Work required: List every line in this data where the string "objects" occurs.

Collected material:
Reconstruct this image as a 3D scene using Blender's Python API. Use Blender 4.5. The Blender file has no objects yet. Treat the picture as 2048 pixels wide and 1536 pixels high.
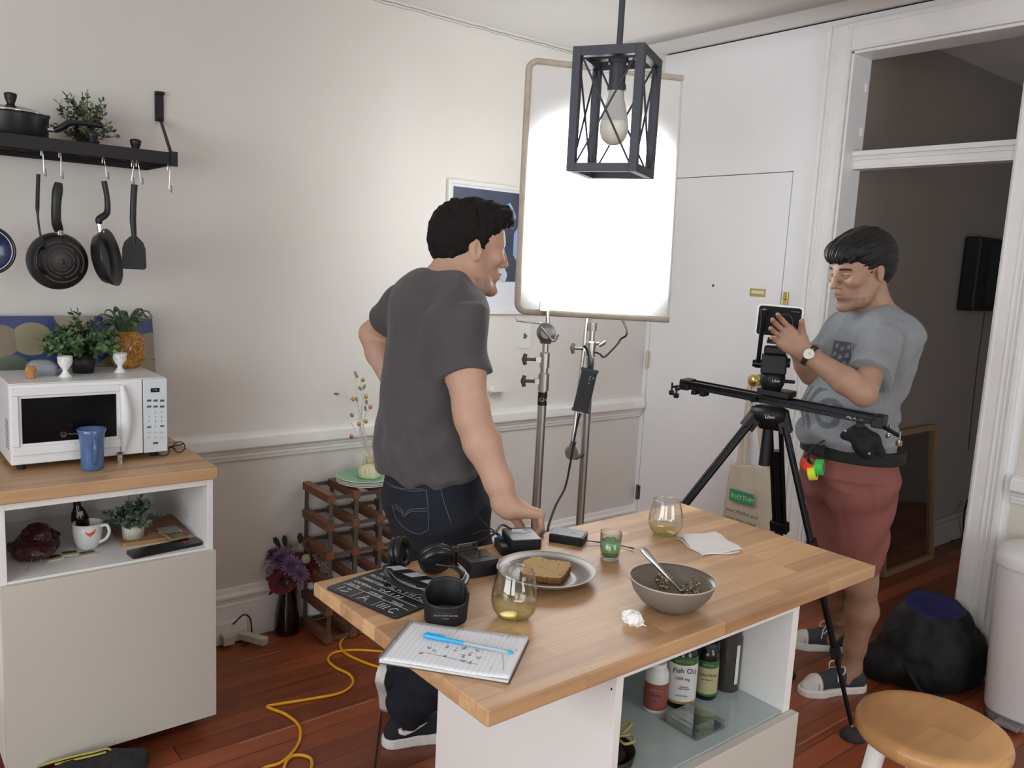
import bpy, math, random
import numpy as np
from mathutils import Vector, Matrix, noise as mnoise
D = bpy.data
SC = bpy.context.scene
COL = SC.collection
rad = math.radians
# ------------------------------------------------------------------ camera
CAM_H = 1.55
FPX = 1663.0
yaw, pit, rol = rad(50.73), rad(-8.27), rad(2.92)
fw = Vector((math.cos(pit)*math.cos(yaw), math.cos(pit)*math.sin(yaw), math.sin(pit)))
r0 = fw.cross(Vector((0, 0, 1))).normalized()
u0 = r0.cross(fw)
RT = math.cos(rol)*r0 + math.sin(rol)*u0
UP = -math.sin(rol)*r0 + math.cos(rol)*u0
CP = Vector((0, 0, CAM_H))
cd = D.cameras.new('camera'); cam = D.objects.new('camera', cd); COL.objects.link(cam)
cd.sensor_width = 36.0; cd.lens = 36.0*FPX/2048.0; cd.clip_start = .02
cam.matrix_world = Matrix(((RT.x, UP.x, -fw.x, CP.x), (RT.y, UP.y, -fw.y, CP.y), (RT.z, UP.z, -fw.z, CP.z), (0, 0, 0, 1)))
SC.camera = cam
# ------------------------------------------------------------------ world, daylight, exposure
wd = D.worlds.new('world'); SC.world = wd; wd.use_nodes = True
wd.node_tree.nodes['Background'].inputs[0].default_value = (.75, .87, 1, 1)
wd.node_tree.nodes['Background'].inputs[1].default_value = 0.9
SC.view_settings.view_transform = 'Standard'; SC.view_settings.look = 'None'
SC.view_settings.exposure = 0.20; SC.view_settings.gamma = 1.0
SC.view_settings.use_curve_mapping = False
def area(name, loc, look, sx, sy, power, color=(1, 1, 1), spread=180):
    l = D.lights.new(name, 'AREA'); l.shape = 'RECTANGLE'; l.size = sx; l.size_y = sy
    l.energy = power; l.color = color; l.spread = rad(spread)
    o = D.objects.new(name, l); COL.objects.link(o); o.location = loc
    o.rotation_euler = (Vector(look)-Vector(loc)).to_track_quat('-Z', 'Y').to_euler(); return o
W_DAY = 52.0     # daylight through the window behind the camera to the left
area('daylight_window_west', (-2.28, .7, 1.55), (2.5, .6, 2.1), 2.0, 1.5, W_DAY, (.90, .96, 1.0))
area('daylight_window_south', (1.6, -2.38, 1.6), (2.2, 1.0, 2.1), 1.5, 1.4, 30.0, (.90, .96, 1.0))
area('added_fill_west_b', (-2.28, -1.6, 1.55), (2.5, 1.0, 2.1), 1.4, 1.5, 36.0, (.90, .96, 1.0))  # extra fill from the west, added to balance the room's brightness
LED_WATTS = 440.0     # the LED head behind the diffusion cloth
SC.cycles.max_bounces = 8; SC.cycles.diffuse_bounces = 6; SC.cycles.transmission_bounces = 8
SC.cycles.transparent_max_bounces = 24; SC.cycles.caustics_reflective = False; SC.cycles.caustics_refractive = False
SC.cycles.sample_clamp_indirect = 4.0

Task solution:
Reconstruct this image as a 3D scene using Blender's Python API. Use Blender 4.5. The Blender file has no objects yet. Treat the picture as 2048 pixels wide and 1536 pixels high.
cd = D.cameras.new('camera'); cam = D.objects.new('camera', cd); COL.objects.link(cam)
    o = D.objects.new(name, l); COL.objects.link(o); o.location = loc